Er grinste und ging zum nächsten Achterdeckspassagier. Schnacken.

Da pellte sich die Insel aus dem Horizont - klar konnte ich sie als grünen Saum erkennen. Und da, ganz links den roten Leuchtturm. Dort, wo meine Pension war.
Das Schiff legte an, wir strömten aufs Eiland.

Doch nun wollte mein Magen gefüllt werden, mit lautem Grummeln meldete er seine Ansprüche an. Legitim, nach dieser Anstrengung, denn er hatte es sich ja auch redlich verdient. Sieben Stunden treten - bei ein paar Müsliriegeln, einem Laugenbrötchen und einer labbrigen Tankstellenwiener, das ist nichts, für einen Körper im Leistungsdruck.

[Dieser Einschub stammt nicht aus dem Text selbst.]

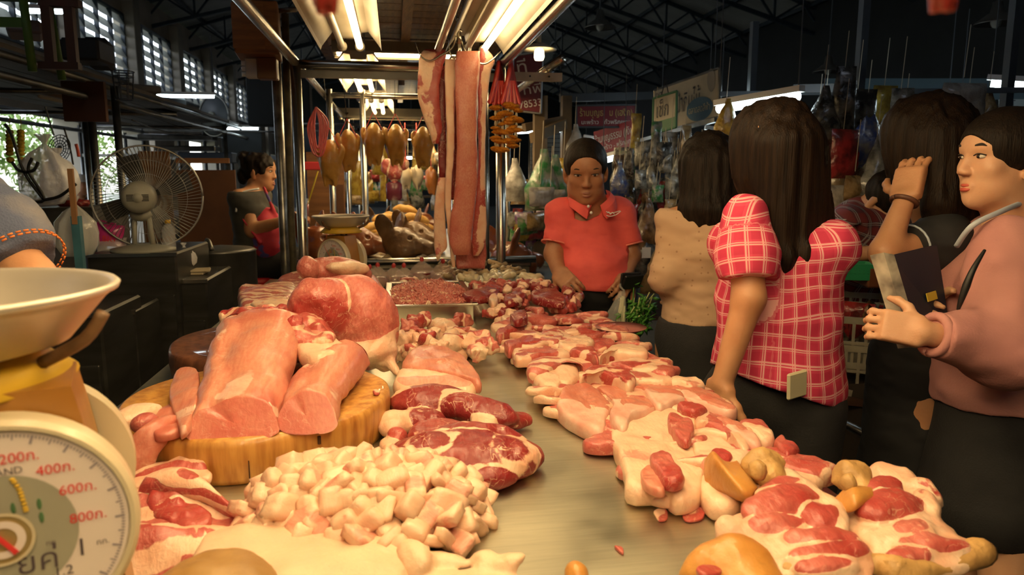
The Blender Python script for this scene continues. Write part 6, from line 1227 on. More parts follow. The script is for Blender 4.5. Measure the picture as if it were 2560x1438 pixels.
v = A_([A0, A1, A2, A3]); v = np.vstack([v-n_, v+n_]); mk('cover', v, [(0, 1, 2, 3), (7, 6, 5, 4), (0, 4, 5, 1), (1, 5, 6, 2), (2, 6, 7, 3), (3, 7, 4, 0)], navy, fo, False)
Q0, Q1, Q2, Q3 = atd(2192, 635, d5-.11), atd(2218, 640, d5-.11), atd(2283, 860, d5-.11), atd(2262, 870, d5-.11); v = A_([Q0, Q1, Q2, Q3]); v = np.vstack([v-n_*4, v+n_*4]); mk('spine', v, [(0, 1, 2, 3), (7, 6, 5, 4), (0, 4, 5, 1), (1, 5, 6, 2), (2, 6, 7, 3), (3, 7, 4, 0)], M('scuffed white spine', (.5, .45, .36), .5, col2=(.05, .04, .04), nscale=16), fo, False)
tg = (A0*.35+A1*.65)*.45+(A3*.35+A2*.65)*.55; cm = nrm(A1-A0); MB().box(tg-nrm(n_)*(.006 if nrm(n_)[1] > 0 else -.006), (.022, .0012, .010), np.column_stack([cm, nrm(n_), np.cross(cm, nrm(n_))])).build('yellow_sticker', M('yellow sticker', (.65, .48, .05), .5), fo)
# ---- 6: seated vendor in dark green vest
d6 = 4.4; h6 = atd(650, 432, d6); Rh6 = rotz(math.pi/2-.25); tm = atd(635, 560, d6); t6 = A_([tm[0], tm[1], tm[2]-1.12]); R6 = rotz(math.pi/2-.3)
s8, e8, w8 = atd(618, 500, d6-.12), atd(632, 575, d6-.14), atd(700, 555, d6-.2); s9, e9, w9 = atd(655, 500, d6+.15), atd(670, 570, d6+.15), atd(715, 545, d6)
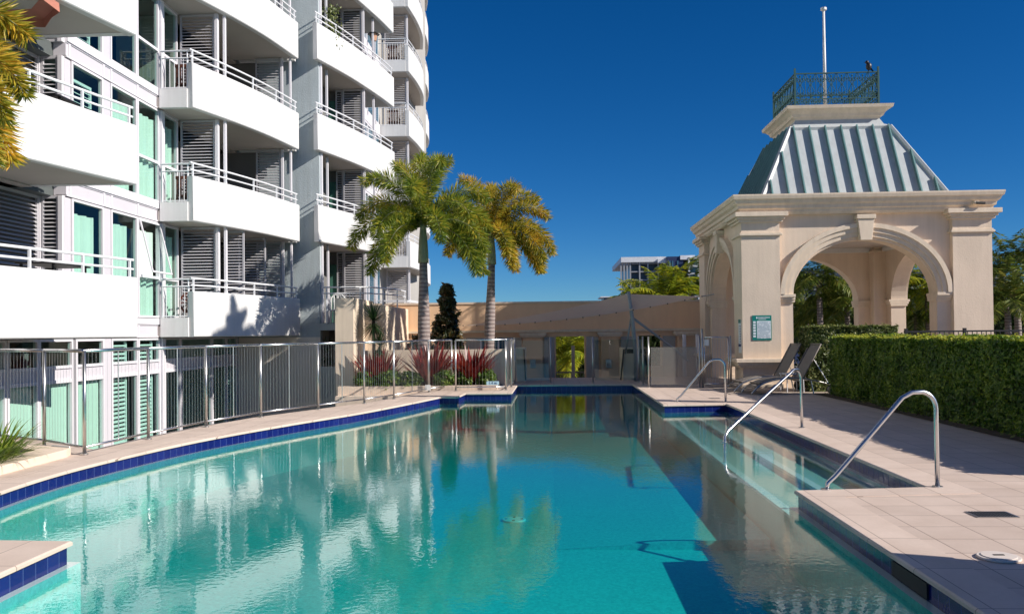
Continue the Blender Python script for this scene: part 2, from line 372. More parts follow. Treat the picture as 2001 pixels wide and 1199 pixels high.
# steps in the recess (treads run along the pool, each one its own level)
mb=MB();ns=MB()
for (x0,x1,z) in ((2.345,2.95,-.30),(2.95,3.45,-.245),(3.45,3.61,-.205)):
    mb.box(x0 if z<-1 else x0,3.61,8.40,18.12,-1.6,z)
    ns.box(x0-.004,x0+.10,8.42,18.10,z-.03,z+.004)
tag(mb.build('pool_steps','stepm'),'submerged steps running along the pool edge','steps',kind='structure')
tag(ns.build('step_nosings','nosing'),'white nosing strips on the submerged steps','steps',kind='structure')
# water body
wout=inset(pool,-.02);mb=MB();flat(mb,[(p.x,p.y) for p in wout],[],ZW);flat(mb,[(p.x,p.y) for p in wout],[],-1.6,True)
for i in range(n):
    j=(i+1)%n;mb.add([(wout[i].x,wout[i].y,-1.6),(wout[j].x,wout[j].y,-1.6),(wout[j].x,wout[j].y,ZW),(wout[i].x,wout[i].y,ZW)],[(0,1,2,3)])
w=mb.build('pool_water','water');bm=bmesh.new();bm.from_mesh(w.data);bmesh.ops.remove_doubles(bm,verts=bm.verts,dist=1e-5);bmesh.ops.recalc_face_normals(bm,faces=bm.faces);bm.to_mesh(w.data);bm.free()
tag(w,'clear turquoise pool water','water',kind='structure')
# ground
mb=MB();mb.add([(-900,-900,-2.2),(900,-900,-2.2),(900,1500,-2.2),(-900,1500,-2.2)],[(0,1,2,3)])
tag(mb.build('ground','concrete'),'lower courtyard ground','ground',kind='structure')
# ------------------------------------------------------------------ deck fittings
def rail(px0,px1,label,big):
    a=G(*px0);b=G(*px1)
    t=thing('handrail',label,'handrail','stainless handrails at the pool steps')
    h=.93
    top=b+Vector((0,0,h));d=(a-b);d.z=0;L=d.length;d.normalize()
    pts=[b+Vector((0,0,-.02)),b+Vector((0,0,h-.16))]
    for k in range(1,6):
        an=k/6*PI*.33+.0;pts.append(b+Vector((0,0,h-.16))+d*(.17*(1-math.cos(k/6*PI/2)))+Vector((0,0,.17*math.sin(k/6*PI/2))))
    pts.append(b+d*.24+Vector((0,0,h+.0)))
    pts.append(b+d*.34+Vector((0,0,h-.05)))
    low=a+Vector((0,0,.14))-d*.10
    pts.append(low);pts.append(a+Vector((0,0,.07))-d*.02);pts.append(a+Vector((0,0,big)))
    MB().tube(pts,.0225,12).build('bar','steel',t,True)
    for p,z in ((b,.004),(a,max(big,-.02)+.004)):
        if z>-.05: MB().tube([p+Vector((0,0,z)),p+Vector((0,0,z+.012))],.05,16).build('flange','steel',t)
    return t
rail((1322,785),(1418,786),'far stainless handrail at the far end of the pool steps',0.)
rail((1415,862),(1567,836),'middle stainless handrail standing in the water of the steps',-.5)
rail((1614,957),(1832,952),'nearest and largest stainless handrail beside the drain grate',0.)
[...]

Am Hafen, an dessen bescheidenen Kais ich unsicher ausschauend ein paar Runden drehte, fand ich schließlich eine Terasse mit viel versprechendem Speisenangebot. Die "Pellwormer Krabbenpfanne" mit viel Sahne und reichlich Champignons hatte es mir dann angetan, nachdem ich unter tosendem Beifall und Gejohle einer gut alkoholisierten Reife-Damen-Gruppe mein Rad abgestellt hatte. Die Frauen verlangten dann auch prompt eine Einführung in die Theorie des Liegeradfahrens. Eine Ehre, die ich den lustigen Frauen nicht ausschlug.

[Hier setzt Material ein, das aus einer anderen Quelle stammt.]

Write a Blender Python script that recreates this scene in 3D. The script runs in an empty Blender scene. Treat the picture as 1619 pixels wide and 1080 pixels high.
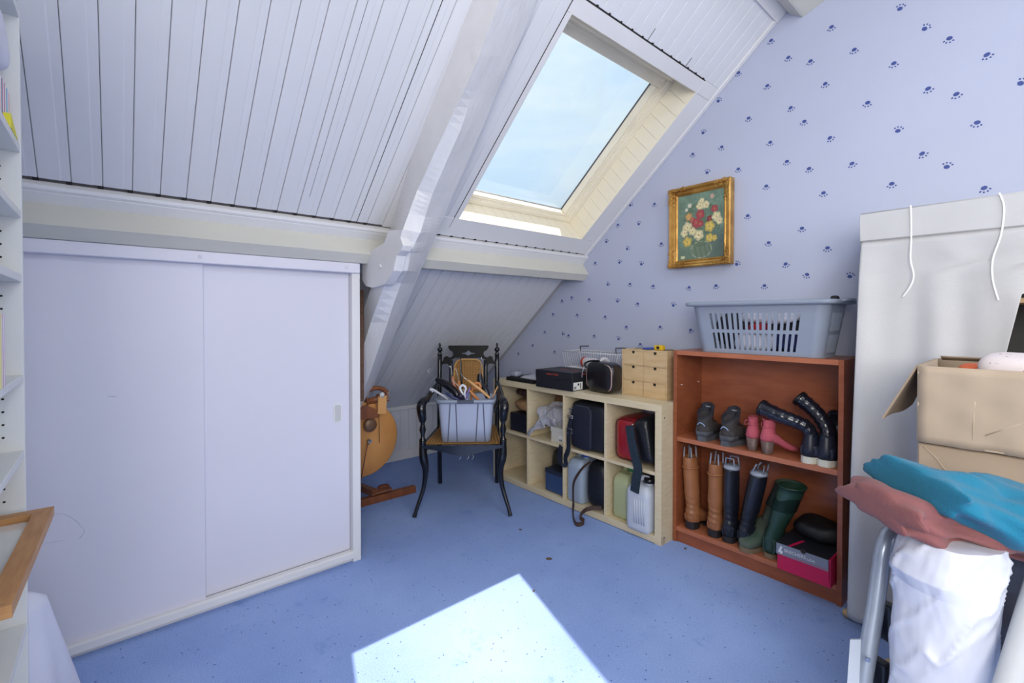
import bpy, bmesh, math, random
from mathutils import Vector, Matrix, noise
import numpy as np
random.seed(7)
PI = math.pi
SC = bpy.context.scene
COL = SC.collection

# ------------------------------------------------------------------ camera, world, sun, exposure
IW, IH = 1619, 1080
CF, CYAW, CPIT, CSY = 732.36, math.radians(49.369), math.radians(.77), -27.74
CH = 1.25
F_ = Vector((-math.sin(CYAW)*math.cos(CPIT), math.cos(CYAW)*math.cos(CPIT), -math.sin(CPIT)))
R_ = Vector((math.cos(CYAW), math.sin(CYAW), 0))
U_ = R_.cross(F_)
cam = bpy.data.cameras.new('camera'); camo = bpy.data.objects.new('camera', cam); COL.objects.link(camo)
camo.matrix_world = Matrix(((R_.x, U_.x, -F_.x, 0), (R_.y, U_.y, -F_.y, 0), (R_.z, U_.z, -F_.z, CH), (0, 0, 0, 1)))
cam.sensor_fit = 'HORIZONTAL'; cam.sensor_width = 36; cam.lens = CF/IW*36
cam.shift_y = CSY/IW; cam.clip_start = .02; cam.clip_end = 200
SC.camera = camo
SC.view_settings.view_transform = 'Standard'; SC.view_settings.look = 'None'
SC.view_settings.gamma = 1; SC.view_settings.use_curve_mapping = False
SC.view_settings.exposure = 0.0

def lin(c):
    return tuple(((v/255)/12.92 if v/255 <= .04045 else ((v/255+.055)/1.055)**2.4) for v in c)

w = bpy.data.worlds.new('World'); SC.world = w; w.use_nodes = True
nt = w.node_tree; bgn = nt.nodes['Background']
tc = nt.nodes.new('ShaderNodeTexCoord')
nz = nt.nodes.new('ShaderNodeTexNoise'); nz.inputs['Scale'].default_value = 2.2; nz.inputs['Detail'].default_value = 6; nz.inputs['Roughness'].default_value = .55
mp = nt.nodes.new('ShaderNodeMapping'); mp.inputs['Scale'].default_value = (1, 1, 3.2)
rp = nt.nodes.new('ShaderNodeValToRGB')
rp.color_ramp.elements[0].position = .40; rp.color_ramp.elements[0].color = (*lin((203, 230, 254)), 1)
rp.color_ramp.elements[1].position = .68; rp.color_ramp.elements[1].color = (*lin((234, 248, 253)), 1)
nt.links.new(tc.outputs['Generated'], mp.inputs[0]); nt.links.new(mp.outputs[0], nz.inputs[0])
nt.links.new(nz.outputs['Fac'], rp.inputs[0]); nt.links.new(rp.outputs[0], bgn.inputs[0])
bgn.inputs[1].default_value = 1.06

sun = bpy.data.lights.new('sun', 'SUN'); suno = bpy.data.objects.new('sun', sun); COL.objects.link(suno)
sun.energy = 7.5; sun.angle = math.radians(.5); sun.color = (1, .90, .80)
suno.rotation_euler = Vector((.263, -.445, -1)).to_track_quat('-Z', 'Y').to_euler()
suno.location = (-3, 4, 8)

def area(name, loc, target, sx, sy, power, col=(1, 1, 1)):
    l = bpy.data.lights.new(name, 'AREA'); l.shape = 'RECTANGLE'; l.size = sx; l.size_y = sy; l.energy = power; l.color = col
    o = bpy.data.objects.new(name, l); COL.objects.link(o); o.location = loc
    o.rotation_euler = (Vector(target)-Vector(loc)).to_track_quat('-Z', 'Y').to_euler(); return o
# added fill lights behind the photographer, set at openings in the unseen walls
area('fill_light', (.75, -.60, 1.75), (-.9, 3, 1.2), 1.3, 1.2, 60, (1, .95, .87))
area('fill_light', (3.45, .95, 1.75), (-2.5, 1.35, 1.3), 2.4, 1.35, 48, (1, .95, .87))
# added overhead fill light under the ceiling, with no window there
area('fill_light', (.95, 1.15, 3.17), (.65, 1.35, 0), 1.3, 1.5, 54, (.80, .89, 1))

# ------------------------------------------------------------------ pixel helpers
def ray(px, py): return F_*CF + R_*(px-IW/2) + U_*(-(py-IH/2-CSY))
def at(px, py, ax, val):
    d = ray(px, py); o = Vector((0, 0, CH)); t = (val-o[ax])/d[ax]; return o+d*t
def atf(px, py, fw): return Vector((0, 0, CH)) + ray(px, py)*(fw/CF)
RS = .855
def atroof(px, py, off=0):
    d = ray(px, py); o = Vector((0, 0, CH)); n = Vector((-RS, 0, 1)); t = (3.647+off-n.dot(o))/n.dot(d); return o+d*t

# ------------------------------------------------------------------ materials
MATS = {}
def M(name, rgb, rough=.5, metal=0, var=0., scale=8, bump=0., bscale=60, stretch=(1, 1, 1), coat=0, rgb2=None, spec=.5, detail=4, sheen=0):
    if name in MATS: return MATS[name]
    m = bpy.data.materials.new(name); m.use_nodes = True; MATS[name] = m
    t = m.node_tree; b = t.nodes['Principled BSDF']
    c = lin(rgb)
    b.inputs['Base Color'].default_value = (*c, 1); b.inputs['Roughness'].default_value = rough
    b.inputs['Metallic'].default_value = metal; b.inputs['Specular IOR Level'].default_value = spec
    if coat: b.inputs['Coat Weight'].default_value = coat; b.inputs['Coat Roughness'].default_value = .15
    if sheen: b.inputs['Sheen Weight'].default_value = sheen
    co = t.nodes.new('ShaderNodeTexCoord'); ma = t.nodes.new('ShaderNodeMapping'); ma.inputs['Scale'].default_value = stretch
    t.links.new(co.outputs['Object'], ma.inputs[0])
    n = t.nodes.new('ShaderNodeTexNoise'); n.inputs['Scale'].default_value = scale; n.inputs['Detail'].default_value = detail
    t.links.new(ma.outputs[0], n.inputs[0])
    r = t.nodes.new('ShaderNodeValToRGB'); r.color_ramp.elements[0].position = .3; r.color_ramp.elements[1].position = .7
    if rgb2 is None:
        v = max(var, .02); c0 = tuple(x*(1-v) for x in c); c1 = tuple(min(1, x*(1+v)) for x in c)
    else: c0, c1 = c, lin(rgb2)
    r.color_ramp.elements[0].color = (*c0, 1); r.color_ramp.elements[1].color = (*c1, 1)
    t.links.new(n.outputs['Fac'], r.inputs[0]); t.links.new(r.outputs[0], b.inputs['Base Color'])
    if bump:
        n2 = t.nodes.new('ShaderNodeTexNoise'); n2.inputs['Scale'].default_value = bscale; n2.inputs['Detail'].default_value = 4
        t.links.new(ma.outputs[0], n2.inputs[0])
        bp = t.nodes.new('ShaderNodeBump'); bp.inputs['Strength'].default_value = bump; bp.inputs['Distance'].default_value = .01
        t.links.new(n2.outputs['Fac'], bp.inputs['Height']); t.links.new(bp.outputs[0], b.inputs['Normal'])
    return m

def MG(name, rgb, alpha=.5, rough=.2):
    """thin translucent plastic"""
    if name in MATS: return MATS[name]
    m = bpy.data.materials.new(name); m.use_nodes = True; MATS[name] = m
    t = m.node_tree; b = t.nodes['Principled BSDF']; b.inputs['Base Color'].default_value = (*lin(rgb), 1)
    b.inputs['Roughness'].default_value = rough; b.inputs['Alpha'].default_value = alpha
    b.inputs['Subsurface Weight'].default_value = .0
    return m

white = M('white_gloss_paint', (222, 221, 222), .38, var=.03, scale=3, bump=.08, bscale=14)
whitew = M('white_painted_timber', (220, 219, 221), .42, var=.05, scale=5, bump=.5, bscale=9, stretch=(1, 3, 1))
whitep = M('white_plank_paint', (219, 219, 223), .36, var=.02, scale=4, bump=.04, bscale=6)
doorm = M('white_laminate_door', (214, 213, 226), .45, var=.015, scale=2)
creamw = M('cream_window_paint', (236, 228, 208), .4, var=.03, scale=6)
purl = M('ivory_painted_purlin', (204, 202, 193), .5, var=.05, scale=5, bump=.4, bscale=12, stretch=(1, .3, 1))
darkgap = M('dark_gap', (40, 36, 34), .9)
beech = M('birch_veneer', (214, 196, 160), .42, var=.05, scale=5, stretch=(3, 3, 12), rgb2=(224, 209, 176))
beechh = M('birch_veneer_edge', (214, 196, 160), .42, scale=5, stretch=(1, 3, 12), rgb2=(222, 207, 174))
mahog = M('reddish_brown_veneer', (140, 76, 48), .34, scale=4, stretch=(2, 3, 9), rgb2=(158, 90, 58), spec=.5)
mahogd = M('reddish_brown_veneer_edge', (166, 98, 68), .38, scale=5, stretch=(2, 2, 9), rgb2=(180, 110, 78))
ply = M('raw_plywood', (198, 166, 122), .6, scale=7, stretch=(1, 1, 6), rgb2=(212, 183, 140), bump=.1)
blackg = M('black_lacquer', (14, 15, 22), .22, coat=.3)
blackm = M('black_matt', (18, 19, 24), .6, var=.2, bump=.2, bscale=120)
blackl = M('black_leather', (20, 21, 27), .36, var=.3, bump=.35, bscale=45)
blackn = M('black_nylon', (17, 20, 30), .62, var=.25, bump=.3, bscale=150)
steel = M('steel_wire', (190, 192, 198), .28, 1)
silver = M('silver_tube_paint', (168, 178, 192), .3, .45)
greyp = M('grey_plastic', (142, 151, 168), .4, var=.02)
greyd = M('dark_grey_plastic', (70, 76, 92), .5)
whitecl = M('white_cloth', (216, 216, 228), .8, var=.04, scale=6, bump=.3, bscale=22)

# ------------------------------------------------------------------ mesh helpers
def newbm(): return bmesh.new()
def box(bm, lo, hi, r=0, seg=1, mat=None, tf=None):
    t = bmesh.new(); bmesh.ops.create_cube(t, size=1)
    lo = Vector(lo); hi = Vector(hi); c = (lo+hi)/2; s = hi-lo
    for v in t.verts: v.co = Vector((v.co.x*s.x, v.co.y*s.y, v.co.z*s.z))+c
    if r > 0: bmesh.ops.bevel(t, geom=t.edges[:], offset=min(r, min(abs(s.x), abs(s.y), abs(s.z))*.45), segments=seg, affect='EDGES', profile=.5)
    merge(bm, t, tf, mat); return bm
def merge(bm, t, tf=None, mat=None):
    vm = {}
    for v in t.verts: vm[v] = bm.verts.new(tf @ v.co if tf is not None else v.co)
    for f in t.faces:
        try:
            g = bm.faces.new([vm[v] for v in f.verts]); g.smooth = f.smooth
            if mat is not None: g.material_index = mat
        except ValueError: pass
    t.free()
def obox(bm, c, ex, ey, ez, r=0, seg=1):
    """box from centre and three full-length axis vectors"""
    ex, ey, ez = Vector(ex), Vector(ey), Vector(ez); c = Vector(c)
    L = (ex.length, ey.length, ez.length)
    m = Matrix.Identity(4)
    for i, e in enumerate((ex, ey, ez)):
        n = e.normalized()
        for k in range(3): m[k][i] = n[k]
    for k in range(3): m[k][3] = c[k]
    box(bm, (-L[0]/2, -L[1]/2, -L[2]/2), (L[0]/2, L[1]/2, L[2]/2), r, seg, tf=m)
def prism(bm, poly, vec, smooth=False):
    """closed polygon (3D points) swept along vec"""
    vec = Vector(vec); a = [bm.verts.new(Vector(p)) for p in poly]; b = [bm.verts.new(Vector(p)+vec) for p in poly]
    n = len(poly)
    fs = [bm.faces.new(a[::-1]), bm.faces.new(b)]
    for i in range(n):
        f = bm.faces.new((a[i], a[(i+1) % n], b[(i+1) % n], b[i])); f.smooth = smooth
def rings(bm, rs, cap=True, smooth=True, close=False):
    vs = [[bm.verts.new(Vector(p)) for p in r] for r in rs]; n = len(vs[0])
    for k in range(len(vs)-(0 if close else 1)):
        a, b = vs[k], vs[(k+1) % len(vs)]
        for i in range(n):
            f = bm.faces.new((a[i], a[(i+1) % n], b[(i+1) % n], b[i])); f.smooth = smooth
    if cap and not close:
        bm.faces.new(vs[0][::-1]); bm.faces.new(vs[-1])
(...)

Und während ich mir das Meeresgetier einverleibte, strömten vor meiner Terasse Massen an Pellwormern an die Pier. Die Menge blickte immer wieder ungeduldig aufs Meer. Was war hier los?
"Da kommen Sie!" raunte es ab und zu durch die Leute, manche mit Ferngläsern und Teleobjektiven ausgestattet. Und wie an einer Perlenkette aufgereiht liefen wenig später die Krabbenkutter Pellworms ein.

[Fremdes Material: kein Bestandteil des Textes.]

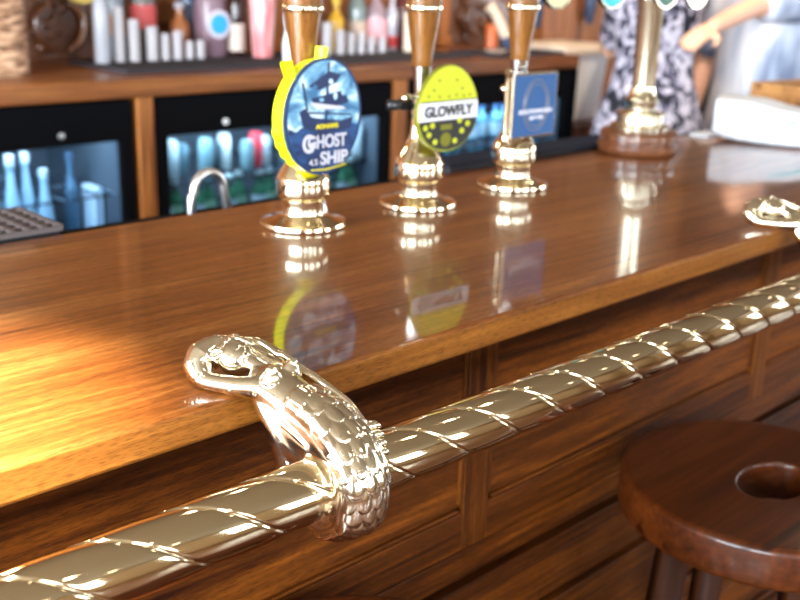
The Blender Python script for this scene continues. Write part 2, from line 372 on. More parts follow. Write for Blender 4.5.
PT = [(1.292, 'wooden post on the back wall beside the pale grey glass tube'), (1.765, 'wooden post on the back wall beside the pink cups'), (2.42, 'wooden post on the back wall right of the cream tube'), (2.93, 'wooden post on the back wall above the white box')]
for x, lb in PT:
    r = thing('back_bar_post', lb, 'post', (x, Y1-.02, 1.132), 'posts of the back bar')
    bm = bmesh.new(); bx(bm, -.022, .022, -.022, .018, 0, .85); fin('shaft', bm, M['backv'], r, bevel=.004)
    bm = bmesh.new(); bx(bm, -.028, .028, -.028, .018, 0, .03); fin('plinth', bm, M['backv'], r, bevel=.003)
# brown tongue-and-groove on the far right
bm = bmesh.new()
for i in range(12): bx(bm, 2.97+i*.085, 2.97+i*.085+.082, -.02, 0, 0, ZC-ZF)
w_ = fin('trim_1', bm, M['backv'], loc=(0, Y1, ZF), bevel=.003); struct(w_)
d = struct(box('dark_panel_1', 4.02, 4.22, Y1-.03, Y1-.001, ZF, 2.0, M['frame'])); d['kind'] = 'structure'  # plain dark upright panel on the back wall, towards the right

# ------------------------------------------------------------------ the bar
BT, BB = 1.1, 1.076
bm = bmesh.new(); bx(bm, -1.4, 3.05, .500, .943, 0, BT-BB)
bar = fin('bar_counter', bm, M['bar'], loc=(0, 0, BB), bevel=.0035, seg=3)
tag(bar, 'long polished oak bar top carrying the beer pumps', 'bar counter')
me = bar.data; me.materials.append(M['lip'])
for p in me.polygons:
    if abs(p.normal.z) < .5 or p.normal.z < -.5: p.material_index = 1
# front panelling
fr = thing('bar_panelling', 'panelled oak front of the bar below the oak top', 'bar front', (0, .545, ZF))
H = BB-ZF
def zz(z): return z-ZF
bm = bmesh.new(); bx(bm, -1.38, 3.0, .014, .04, 0, H); fin('backing_board', bm, M['panel'], fr)
bm = bmesh.new(); bx(bm, -1.38, 3.0, .004, .0145, zz(.902), H); fin('panel_field', bm, M['panel'], fr)
bm = bmesh.new(); bx(bm, -1.38, 3.0, 0, .0145, zz(.858), zz(.897)); fin('middle_rail', bm, M['panel'], fr, bevel=.001)
bm = bmesh.new(); bx(bm, -1.38, 3.0, 0, .0145, zz(.44), zz(.50)); fin('bottom_rail', bm, M['panel'], fr, bevel=.001)
for xs in [-.94, -.42, .10, .618, 1.142, 1.67, 2.19, 2.71]:
    bm = bmesh.new(); bx(bm, xs, xs+.034, -.0005, .0145, zz(.858), H); fin('stile', bm, M['panelv'], fr, bevel=.0012)
    for a in (xs-.0045, xs+.0345):
        bm = bmesh.new(); bx(bm, a, a+.004, .001, .0145, zz(.905), H); fin('stile_bead', bm, M['panelv'], fr, bevel=.0012)
    bm = bmesh.new(); bx(bm, xs+.040, xs+.513, .0, .0145, zz(.8985), zz(.9015)); fin('panel_bead', bm, M['panel'], fr, bevel=.001)
z = .853
for hb, yo in ((.030, .004), (.018, -.001), (.050, .005), (.026, 0), (.060, .005), (.060, .003), (.060, .005), (.060, .003)):
    bm = bmesh.new(); bx(bm, -1.38, 3.0, yo, .0145, zz(max(z-hb, .502)), zz(z)); fin('horizontal_board', bm, M['panel'], fr, bevel=.002); z -= hb+.005
bm = bmesh.new(); bx(bm, -1.38, 3.0, .0, .02, 0, zz(.44)); fin('kick_board', bm, M['panel'], fr)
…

Stolz wie Kaiser´s Schlachtschiffflotte. Majestätisch reckten sich die Ausleger zum Krabbenfang in die Luft, Flaggen - Deutschland, Schleswig-Holstein und Pellworm - flatterten im Wind. Signalhörner ertönten.

Angeführt wurde die Prozession vom ersten Kutterneubau seit Jahren - und die ganze Insel freute sich. Dort, wo das Boot festmachte, stand ein Bierzelt, wo das Nass in Strömen floss, es gab Grillzeug und viel Shantychor. Sie alle umarmten und freuten sich.
Und ich mich mit ihnen. Inselgemeinschaft. So sieht das also aus.

Satt war ich und zufrieden und lenkte mein Gefährt die letzten beiden Kilometer zum Leuchtturm. Dort begrüßte mich, aus der Eingangstüre mir entgegen springend, auch gleich ein fescher Boy.
"Hi, ich habe ein Zimmer reserviert" sagte ich ihm, meinen Namen nennend.
Mich angrinsend: "Du ... schläfst heute natürlich in meinem Bett!" sprachs und grinste.
Inselgemeinschaft.

Tatsächlich bezog ich wenig später ein tadelloses Zimmer gegenüber des rot-weißen Leuchtturms. Allein, natürlich. (Bei dem Husumer Nordenmädchen hätte ich ja nichts gegen eine solche Offerte gehabt ... aber so?!?) Duschen, umziehen und die liebe Pensionsmutter verwöhnte mich erstmal mit einer heißen Schokolade und frischer Waffel mit Eis und heißen Kirschen.

Dann spazierte ich ein Stündchen. Wieder zum Hafen, wo man immer noch den neuen grünen Kutter feierte. Ich saß und aß eine Maischolle, trank ein großes Pils und lehnte mich zurück.
Am Deich entlang ging es dem Bett entgegen. Ich schlenderte, sah der Flut bei ihrer Arbeit zu und freute mich über lustige Schafe, kreischende Möwen und einen fantastischen Sonnenuntergang.

Ich erreichte mein Bett, schaute im Schlafanzug noch einmal in die Nacht, wo der Leuchtturm stoisch Signal gab und schlummerte, umgarnt vom stetigen Wehen des Windes, der durch die Vorhänge sog, in einen tiefen, zufriedenen Schlaf.